(Goal):
Starting with the first line of the data below, copy each line up to and including the one containing "R=math.radians". Pictures stay out.

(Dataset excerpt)
--- start ---
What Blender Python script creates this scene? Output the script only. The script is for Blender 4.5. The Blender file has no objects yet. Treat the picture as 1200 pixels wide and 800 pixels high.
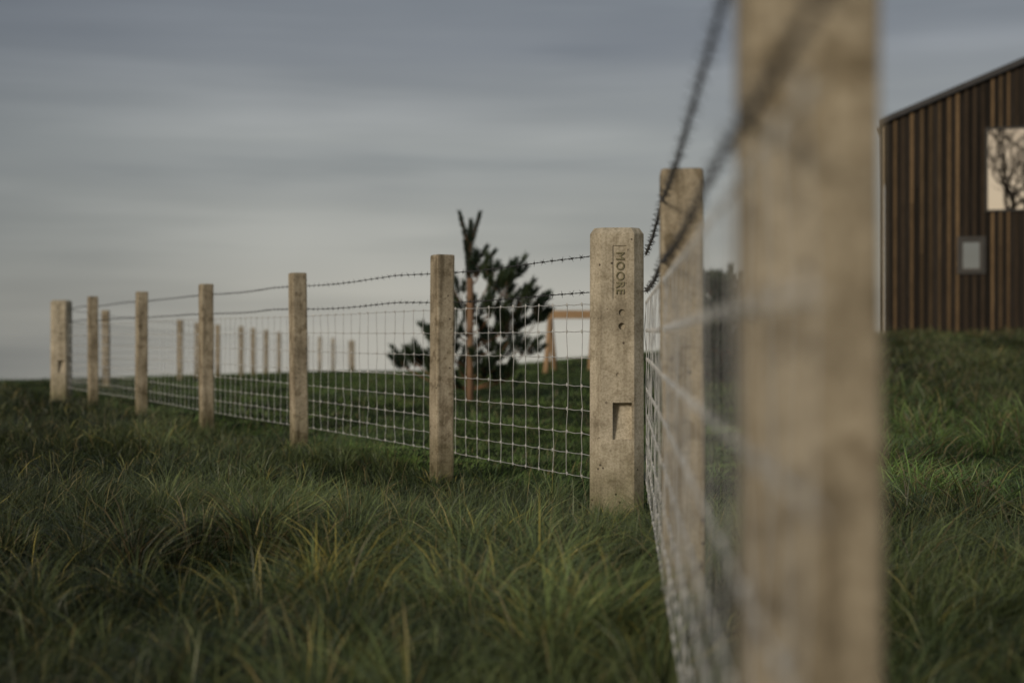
import bpy, bmesh, math, random
import numpy as np
from mathutils import Vector, Matrix, Euler
random.seed(7); rng=np.random.default_rng(11)
sc=bpy.context.scene
sc.view_settings.view_transform='Standard'; sc.view_settings.look='None'; sc.view_settings.exposure=0
R=math.radians

# ------------------------------------------------------------ terrain
def ss(t):
    t=np.clip(t,0,1); return t*t*(3-2*t)
def softp(t,k): return k*np.logaddexp(0,t/k)
def G0(x,y):
    x=np.asarray(x,float); y=np.asarray(y,float)
    s=.0285+(.016-.0285)*ss((x+16)/9)
    s=s*(1-ss((x+3)/5)*.9)
    z=-.05-s*softp(y-24,3)
    z=z+.86*ss((x+5)/15)*ss((y-11)/23)
    z=z-.035*softp(y-64-(-26)*ss((x+4)/5)*1.0-14*ss((x-6)/4),4)
    return z
HX,HY=-.98,4.80
def und(x,y):
    f=1/(1+np.maximum(y-12,0)/12)
    w=f*(.024*np.sin(1.7*x+.6*y+1)*np.sin(1.1*y-.5*x)+.018*np.sin(4.1*x-1.3*y)*np.cos(3.3*y+1.2*x)+.010*np.sin(9*x+2)*np.sin(8*y))
    w=w+.04*ss((x-4)/4)*ss((y-12)/8)*(np.sin(1.3*x+.5*y)+.6*np.sin(2.9*x-.8*y+1))*(y<60)
    return w
def G(x,y):
    x=np.asarray(x,float); y=np.asarray(y,float)
    z=G0(x,y)+und(x,y)
    z=z-.22*np.exp(-(((x-HX)/.2)**2+((y-HY)/.30)**2))+.11*np.exp(-(((x-HX+.05)/.42)**2+((y-HY-.60)/.30)**2))
    return z

# ------------------------------------------------------------ helpers
def mesh_obj(name,verts,faces,mat=None,smooth=False):
    me=bpy.data.meshes.new(name); me.from_pydata([tuple(v) for v in verts],[],faces); me.update()
    ob=bpy.data.objects.new(name,me); sc.collection.objects.link(ob)
    if mat: me.materials.append(mat)
    if smooth:
        me.polygons.foreach_set('use_smooth',[True]*len(me.polygons))
    return ob
def empty(name,loc=(0,0,0)):
    e=bpy.data.objects.new(name,None); e.location=loc; e.empty_display_size=.2
    sc.collection.objects.link(e); return e
def tube(V,F,pts,r,sides=4,cap=True):
    pts=np.asarray(pts,float); n=len(pts)
    if np.isscalar(r): r=np.full(n,r)
    t=np.gradient(pts,axis=0); t/=np.linalg.norm(t,axis=1)[:,None]+1e-12
    m=np.abs(t.mean(0)); up=np.zeros(3); up[int(np.argmin(m))]=1
    a=np.cross(t,up); a/=np.linalg.norm(a,axis=1)[:,None]+1e-12
    b=np.cross(t,a); base=len(V)
    for i in range(n):
        for k in range(sides):
            th=2*math.pi*k/sides
            V.append(pts[i]+r[i]*(math.cos(th)*a[i]+math.sin(th)*b[i]))
    for i in range(n-1):
        for k in range(sides):
            k2=(k+1)%sides
            F.append((base+i*sides+k,base+i*sides+k2,base+(i+1)*sides+k2,base+(i+1)*sides+k))
    if cap:
        F.append(tuple(base+k for k in range(sides))[::-1]); F.append(tuple(base+(n-1)*sides+k for k in range(sides)))
def box(V,F,x0,x1,y0,y1,z0,z1):
    b=len(V)
    V+= [(x0,y0,z0),(x1,y0,z0),(x1,y1,z0),(x0,y1,z0),(x0,y0,z1),(x1,y0,z1),(x1,y1,z1),(x0,y1,z1)]
    F+= [tuple(b+i for i in f) for f in ((3,2,1,0),(4,5,6,7),(0,1,5,4),(1,2,6,5),(2,3,7,6),(3,0,4,7))]
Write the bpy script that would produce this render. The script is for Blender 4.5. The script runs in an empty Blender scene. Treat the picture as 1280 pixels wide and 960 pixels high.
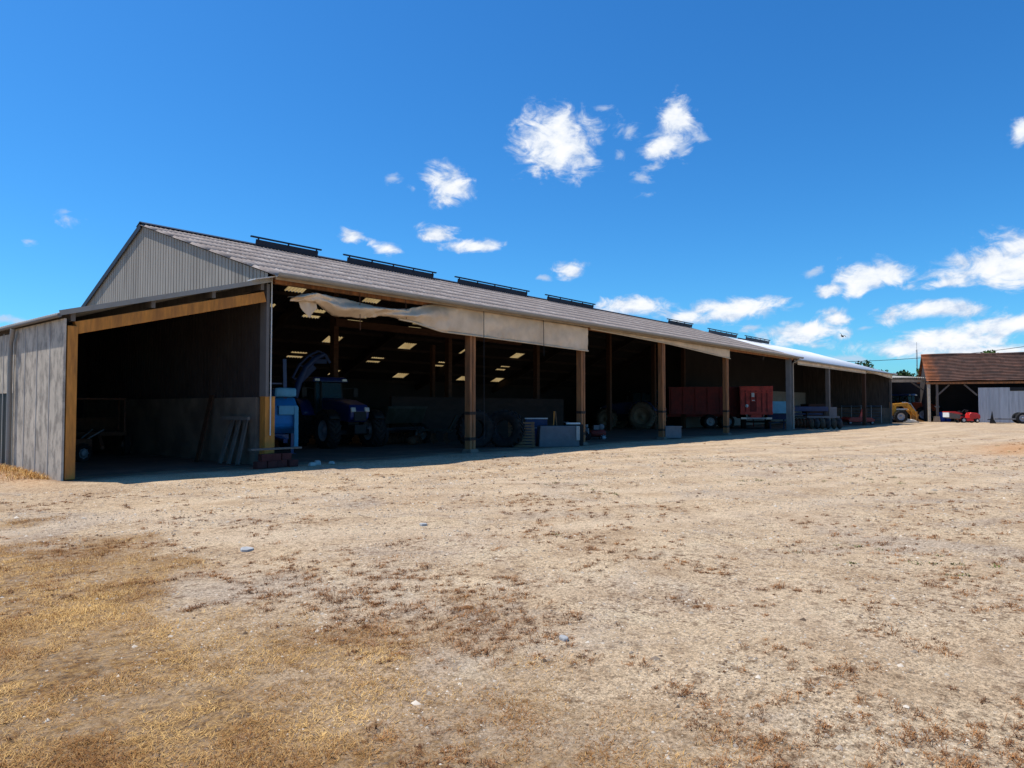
import bpy, math, random
import numpy as np
from mathutils import Vector, Matrix

random.seed(7); RNG = np.random.default_rng(11)
S = bpy.context.scene
COL = S.collection
R = math.radians

# ------------------------------------------------------------------ camera
CAM = Vector((-11.18, -18.86, 1.7)); HEAD = R(40.308)
FWD = Vector((math.cos(HEAD), math.sin(HEAD), 0)); RGT = Vector((math.sin(HEAD), -math.cos(HEAD), 0))
cd = bpy.data.cameras.new('camera'); cam = bpy.data.objects.new('camera', cd); COL.objects.link(cam)
cam.location = CAM; cam.rotation_euler = (R(90 + 1.93), 0, HEAD - R(90))
cd.sensor_width = 36; cd.lens = 890 / 1280 * 36; cd.clip_end = 6000; cd.clip_start = 0.05
S.camera = cam

# ------------------------------------------------------------------ sun and sky
SUNV = Vector((-0.235, 0.42, 1.0)).normalized()
sl = bpy.data.lights.new('sun', 'SUN'); sl.energy = 5.0; sl.angle = R(0.53); sl.color = (1.0, 0.955, 0.88)
so = bpy.data.objects.new('sun', sl); COL.objects.link(so); so.rotation_euler = SUNV.to_track_quat('Z', 'Y').to_euler()
S.view_settings.view_transform = 'Standard'; S.view_settings.look = 'None'
S.view_settings.exposure = 0.0; S.view_settings.gamma = 1.0; S.view_settings.use_curve_mapping = False
try:
    S.cycles.max_bounces = 8; S.cycles.diffuse_bounces = 2; S.cycles.glossy_bounces = 3
    S.cycles.transmission_bounces = 4; S.cycles.use_denoising = True
    S.cycles.sample_clamp_indirect = 6
except Exception:
    pass

W = bpy.data.worlds.new('World'); S.world = W; W.use_nodes = True
nt = W.node_tree; nt.nodes.clear()
def N(nt, t, **kw):
    n = nt.nodes.new(t)
    for k, v in kw.items(): setattr(n, k, v)
    return n
def math_n(nt, op, a, b=None, c=None, clamp=False):
    n = N(nt, 'ShaderNodeMath', operation=op, use_clamp=clamp)
    for i, v in enumerate((a, b, c)):
        if v is None: continue
        if isinstance(v, (int, float)): n.inputs[i].default_value = v
        else: nt.links.new(v, n.inputs[i])
    return n.outputs[0]
def mixc(nt, fac, a, b, mode='MIX'):
    n = N(nt, 'ShaderNodeMix', data_type='RGBA', blend_type=mode)
    for sock, v in ((n.inputs[0], fac), (n.inputs[6], a), (n.inputs[7], b)):
        if isinstance(v, (int, float)): sock.default_value = v
        elif isinstance(v, tuple): sock.default_value = v if len(v) == 4 else (*v, 1)
        else: nt.links.new(v, sock)
    return n.outputs[2]
def ramp(nt, fac, stops, interp='LINEAR'):
    n = N(nt, 'ShaderNodeValToRGB'); cr = n.color_ramp; cr.interpolation = interp
    while len(cr.elements) < len(stops): cr.elements.new(0.5)
    for e, (p, c) in zip(cr.elements, stops):
        e.position = p
        e.color = (c, c, c, 1) if isinstance(c, (int, float)) else (*c, 1)
    nt.links.new(fac, n.inputs[0]); return n.outputs[0]
def noise(nt, vec, scale, detail=4, rough=0.55, dist=0.0):
    n = N(nt, 'ShaderNodeTexNoise'); n.inputs['Scale'].default_value = scale
    n.inputs['Detail'].default_value = detail; n.inputs['Roughness'].default_value = rough
    n.inputs['Distortion'].default_value = dist
    if vec is not None: nt.links.new(vec, n.inputs['Vector'])
    return n.outputs['Fac']

sky = N(nt, 'ShaderNodeTexSky', sky_type='NISHITA'); sky.sun_disc = False
sky.sun_elevation = math.asin(SUNV.z); sky.sun_rotation = math.atan2(SUNV.x, SUNV.y)
sky.air_density = 1.0; sky.dust_density = 0.6; sky.ozone_density = 2.2; sky.altitude = 200
hs = N(nt, 'ShaderNodeHueSaturation'); hs.inputs['Saturation'].default_value = 1.22; hs.inputs['Value'].default_value = 1.0
nt.links.new(sky.outputs[0], hs.inputs['Color'])
skyc = mixc(nt, 1.0, hs.outputs[0], (0.47, 1.13, 1.54), 'MULTIPLY')
tc = N(nt, 'ShaderNodeTexCoord'); DIR = tc.outputs['Generated']
# clouds: (azimuth, elevation, half width, half height in degrees, thinness)
CLOUDS = [(36.6,20.7,2.6,2.25,0),(27.2,21.9,1.2,1.5,.05),(28.2,20.1,1.7,.95,.1),(26.9,19.4,.7,1.1,.25),(31.2,21.4,1.3,.8,.42),(29.7,17.92,1.2,.6,.42),(29.6,16.63,.9,.3,.35),
 (45.69,17.55,1.6,1.25,.05),(46.4,13.9,1.6,.62,.05),(43.6,12.97,2.3,.55,.18),(53.3,13.1,1.1,.5,.12),(50.7,12.54,1.0,.5,.1),(35.6,11.1,1.4,.6,.12),(38.1,10.2,.7,.25,.3),
 (50.1,17.6,.8,.45,.35),(72.1,13.06,.9,.43,.22),(30.6,7.95,3.2,.72,.05),(26.4,7.4,2.5,.6,.15),(22.4,7.85,2.8,.8,0),(17.2,5.75,2.7,.62,0),(15.6,6.6,1.2,.65,.08),(18.3,5.1,2.4,.5,.15),
 (13.3,9.6,2.3,.9,0),(14.2,8.8,1.2,.8,.1),(16.27,8.67,1.0,.45,.1),(10.6,9.3,.9,.5,.3),(5.6,9.2,3.9,1.0,0),(3.6,10.0,2.6,1.5,0),(8.9,8.5,1.7,.4,.1),(9.77,6.7,3.0,.62,0),
 (9.0,4.5,4.4,.72,.02),(5.4,5.4,3.0,.72,0),(12.0,4.2,1.5,.5,.1),(4.3,17.66,.8,.6,.1),(21.9,6.2,.7,.4,.3),(17.6,10.0,.9,.42,.25),(13.5,6.0,.8,.3,.28),(74.7,11.2,.6,.26,.4),
 (15.4,3.6,1.9,.3,.2),(75.5,5.85,1.6,.34,.28),(6.3,3.7,3.4,.4,.15),(33.0,23.2,.9,.35,.5),(28.9,18.6,.8,.5,.35),(25.4,19.9,.5,.4,.45),(48.6,17.0,.5,.3,.5),(31.8,19.6,.5,.6,.45),(33.2,20.6,.6,.6,.4)]
lo = lo2 = None
warp = N(nt, 'ShaderNodeTexNoise'); warp.inputs['Scale'].default_value = 9; warp.inputs['Detail'].default_value = 5
nt.links.new(DIR, warp.inputs['Vector'])
wv = N(nt, 'ShaderNodeVectorMath', operation='MULTIPLY_ADD'); nt.links.new(warp.outputs['Color'], wv.inputs[0])
wv.inputs[1].default_value = (.052, .052, .034); 
wsub = N(nt, 'ShaderNodeVectorMath', operation='SUBTRACT'); nt.links.new(DIR, wsub.inputs[0]); wsub.inputs[1].default_value = (.026, .026, .017)
nt.links.new(wsub.outputs[0], wv.inputs[2]); WD = wv.outputs[0]
for (az, el, w, h, thin) in CLOUDS:
    m = N(nt, 'ShaderNodeMapping', vector_type='TEXTURE')
    # frame: local x towards the cloud, y sideways, z up
    e = Matrix.Rotation(R(az), 3, 'Z') @ Matrix.Rotation(-R(el), 3, 'Y')
    m.inputs['Rotation'].default_value = e.to_euler()
    m.inputs['Scale'].default_value = (1e5, math.tan(R(w)), math.tan(R(h)))
    nt.links.new(WD, m.inputs['Vector'])
    ln = N(nt, 'ShaderNodeVectorMath', operation='LENGTH'); nt.links.new(m.outputs[0], ln.inputs[0])
    v = ln.outputs['Value']
    if thin >= .2:
        v = math_n(nt, 'ADD', v, thin - .2); lo2 = v if lo2 is None else math_n(nt, 'SMOOTH_MIN', lo2, v, 0.2); continue
    if thin: v = math_n(nt, 'ADD', v, thin)
    lo = v if lo is None else math_n(nt, 'SMOOTH_MIN', lo, v, 0.25)
cs = N(nt, 'ShaderNodeMapping'); cs.inputs['Scale'].default_value = (1, 1, 1.7); nt.links.new(DIR, cs.inputs['Vector'])
n1 = noise(nt, cs.outputs[0], 24, 10, 0.60, 0.9); n3 = noise(nt, cs.outputs[0], 70, 8, 0.62, 1.2)
rag = math_n(nt, 'ADD', math_n(nt, 'MULTIPLY', math_n(nt, 'SUBTRACT', n1, 0.5), 2.6), math_n(nt, 'MULTIPLY', math_n(nt, 'SUBTRACT', n3, 0.5), 0.6))
fld = math_n(nt, 'ADD', math_n(nt, 'SUBTRACT', 1.0, lo), rag)
fld2 = math_n(nt, 'ADD', math_n(nt, 'SUBTRACT', 0.85, lo2), math_n(nt, 'MULTIPLY', rag, 1.5))
def sm(v, a, b, top=1.0):
    d = N(nt, 'ShaderNodeMapRange', interpolation_type='SMOOTHSTEP'); nt.links.new(v, d.inputs[0])
    d.inputs[1].default_value = a; d.inputs[2].default_value = b; d.inputs[4].default_value = top; return d.outputs[0]
dsum = math_n(nt, 'MAXIMUM', sm(fld, -0.45, 0.50), sm(fld2, -0.35, 0.9, .75))
fr = N(nt, 'ShaderNodeVectorMath', operation='DOT_PRODUCT'); nt.links.new(DIR, fr.inputs[0]); fr.inputs[1].default_value = FWD
front = math_n(nt, 'GREATER_THAN', fr.outputs['Value'], 0.1)
dn = math_n(nt, 'MULTIPLY', dsum, front)
n2 = noise(nt, cs.outputs[0], 42, 6, 0.6)
shade = math_n(nt, 'ADD', math_n(nt, 'MULTIPLY', n2, 0.9), math_n(nt, 'MULTIPLY', fld, 0.25))
cc = ramp(nt, shade, [(0.35, (5.4, 6.4, 8.1)), (0.58, (8.6, 9.0, 9.6)), (0.8, (10.2, 10.1, 10.0))])
SKYGAIN = 0.106
fin = mixc(nt, math_n(nt, 'MULTIPLY', dn, 0.97), skyc, cc)
bg = N(nt, 'ShaderNodeBackground'); bg.inputs['Strength'].default_value = SKYGAIN
nt.links.new(fin, bg.inputs['Color'])
wo = N(nt, 'ShaderNodeOutputWorld'); nt.links.new(bg.outputs[0], wo.inputs['Surface'])

# ------------------------------------------------------------------ helpers
def P(px, z, Z=0.0):
    """world point at lateral ratio px (tangent), depth z, height Z"""
    v = CAM + FWD * z + RGT * (px * z); return Vector((v.x, v.y, Z))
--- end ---
(Solution to this exercise):
What Blender Python script creates this scene? Output the script only. The script is for Blender 4.5. The Blender file has no objects yet. Treat the picture as 1200 pixels wide and 800 pixels high.
import bpy, bmesh, math, random
import numpy as np
from mathutils import Vector, Matrix, Euler
random.seed(7); rng=np.random.default_rng(11)
sc=bpy.context.scene
sc.view_settings.view_transform='Standard'; sc.view_settings.look='None'; sc.view_settings.exposure=0
R=math.radians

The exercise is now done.